__GIVEN EXERCISE__. Starting with the first line of the data below, copy each line up to and including the one containing "picture edge', 'post')". Pictures stay out.

__DATA__.
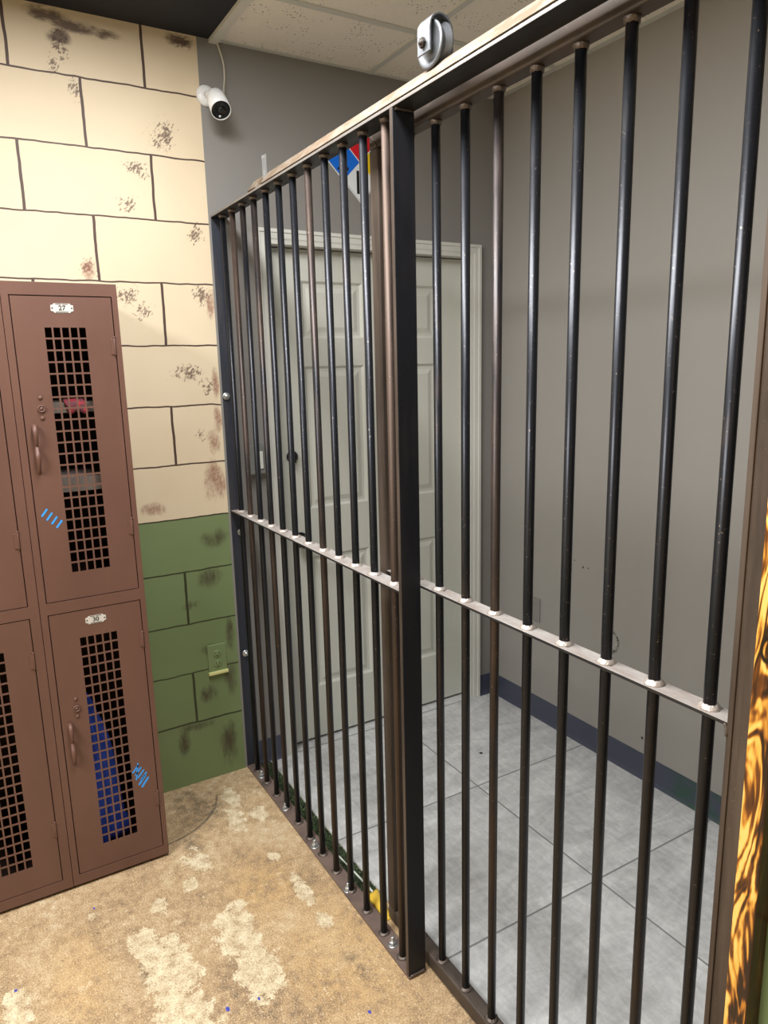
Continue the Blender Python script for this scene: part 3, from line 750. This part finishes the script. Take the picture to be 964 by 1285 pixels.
for i, (z, r) in enumerate(prof):
    ring = []
    for k in range(seg):
        a = 2*PI*k/seg
        rr = r*(1 + .20*math.sin(5*a + i*.25) + .10*math.sin(11*a - i*.5 + 1)) + (.006*math.sin(a*3+i*1.9) if i > 7 else 0)
        ring.append(bm.verts.new((.225 + rr*math.cos(a)*.85, -.605 + .004*i/3 + rr*math.sin(a), z + (.008*math.sin(3*a+i) if 1 < i < 11 else 0))))
    rings.append(ring)
for a, b in zip(rings, rings[1:]):
    for k in range(seg): bm.faces.new([a[k], a[(k+1) % seg], b[(k+1) % seg], b[k]]).smooth = True
bm.faces.new(rings[0]); bm.faces.new(rings[-1][::-1])
tag(obj('blue_jacket', bm, M_JACKET), 'crumpled blue cloth jacket seen through the grille of locker 30', 'jacket')

# ------------------------------------------------------------------ burnt wooden post at the right
tag(obj('wooden_post', bx(2.108, 2.14, -.03, .139, 0, 2.112), M_WOOD, None, .002), 'burnt golden pine post with dark grain, at the right picture edge', 'post')

# ------------------------------------------------------------------ gap behind the floor plate
random.seed(5); bm = B()
for k in range(2600):
    x = random.uniform(.012, .90); y = random.uniform(.053, .093); a = random.uniform(0, 6.28); l = random.uniform(.002, .0055); w = random.uniform(.0012, .0028); h = random.uniform(.001, .008)
    z = random.uniform(.0005, .0035); c, s = math.cos(a), math.sin(a)
    q = [(x, y, z), (x+c*l*.5-s*w, y+s*l*.5+c*w, z+h*.6), (x+c*l, y+s*l, z+h), (x+c*l*.5+s*w, y+s*l*.5-c*w, z+h*.5)]
    q = [(px, min(max(py, .051), .0948), pz) for px, py, pz in q]
    bm.faces.new([bm.verts.new(p) for p in q])
box(bm, .006, .903, .0505, .0952, 0, .0012)
tag(obj('moss_strip', bm, M_MOSS, fix=False), 'dark green mossy strip in the gap between floor plate and grey tiles', 'moss', kind='stuff')
bm = B(); prism(bm, [(.69,.0585),(.69,.0625),(.80,.0715),(.90,.0775),(.905,.0715),(.80,.0665)], 2, .009, .0115)
tag(obj('plastic_strip', bm, M_STRIPW), 'thin white plastic strip lying on the mossy strip behind the bars', 'strip')
bm = B(); rows = []
for i in range(12):
    u = i/11; row = []
    for j in range(9):
        v = j/8; x = .898 + .12*u; y = .0522 + .0415*v*(1 - .45*u)
        row.append(bm.verts.new((x, y, .0035 + .017*math.sin(PI*min(1, u*1.1))*math.sin(PI*v)**.8 + .009*v*(1-u))))
    rows.append(row)
for a, b in zip(rows, rows[1:]):
    for k in range(8): bm.faces.new([a[k], a[k+1], b[k+1], b[k]]).smooth = True
o = obj('plastic_scrap', bm, M_YELLOW); sd = o.modifiers.new('s', 'SOLIDIFY'); sd.thickness = .0012; sd.offset = -1
o.location.z = -.001
tag(o, 'yellow curled plastic scrap on the floor behind the bars near the post', 'scrap')

# ------------------------------------------------------------------ ceiling light and an added fill
def area(name, loc, sx, sy, w, col, rot=(0,0,0)):
    l = bpy.data.lights.new(name, 'AREA'); l.shape = 'RECTANGLE'; l.size = sx; l.size_y = sy; l.energy = w; l.color = col
    o = bpy.data.objects.new(name, l); o.location = loc; o.rotation_euler = rot; COL.objects.link(o); return o
area('room_area_light', (1.25, -.42, 2.675), 1.2, .3, 50, (1, .985, .955))
area('room_area_light', (1.7, -2.1, 2.675), 1.2, .6, 100, (1, .985, .955))  # unseen fill lamp, added to lift the dimmer parts of the room
w = bpy.data.worlds.new('world'); w.use_nodes = True; w.node_tree.nodes['Background'].inputs[0].default_value = (.02, .02, .02, 1); SC.world = w

# ------------------------------------------------------------------ camera
cam = bpy.data.cameras.new('camera'); cam.sensor_fit = 'HORIZONTAL'; cam.sensor_width = 36; cam.lens = 899.78*36/964; cam.clip_start = .01
co = bpy.data.objects.new('camera', cam); COL.objects.link(co)
rt = Vector((.51018558, .85975076, -.02322288)); up = Vector((-.16030675, .12158659, .97955012)); fw = Vector((-.84499256, .49602956, -.19985558))
co.matrix_world = Matrix(((rt.x, up.x, -fw.x, 2.5998), (rt.y, up.y, -fw.y, -.8492), (rt.z, up.z, -fw.z, 1.5974), (0, 0, 0, 1)))
SC.camera = co
SC.view_settings.view_transform = 'Standard'; SC.view_settings.look = 'None'; SC.view_settings.gamma = 1; SC.view_settings.use_curve_mapping = False
SC.view_settings.exposure = 0.0
SC.cycles.max_bounces = 10; SC.cycles.diffuse_bounces = 5; SC.cycles.use_denoising = True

__RESULT OF THIS EXERCISE__.
Continue the Blender Python script for this scene: part 3, from line 750. This part finishes the script. Take the picture to be 964 by 1285 pixels.
for i, (z, r) in enumerate(prof):
    ring = []
    for k in range(seg):
        a = 2*PI*k/seg
        rr = r*(1 + .20*math.sin(5*a + i*.25) + .10*math.sin(11*a - i*.5 + 1)) + (.006*math.sin(a*3+i*1.9) if i > 7 else 0)
        ring.append(bm.verts.new((.225 + rr*math.cos(a)*.85, -.605 + .004*i/3 + rr*math.sin(a), z + (.008*math.sin(3*a+i) if 1 < i < 11 else 0))))
    rings.append(ring)
for a, b in zip(rings, rings[1:]):
    for k in range(seg): bm.faces.new([a[k], a[(k+1) % seg], b[(k+1) % seg], b[k]]).smooth = True
bm.faces.new(rings[0]); bm.faces.new(rings[-1][::-1])
tag(obj('blue_jacket', bm, M_JACKET), 'crumpled blue cloth jacket seen through the grille of locker 30', 'jacket')

# ------------------------------------------------------------------ burnt wooden post at the right
tag(obj('wooden_post', bx(2.108, 2.14, -.03, .139, 0, 2.112), M_WOOD, None, .002), 'burnt golden pine post with dark grain, at the right picture edge', 'post')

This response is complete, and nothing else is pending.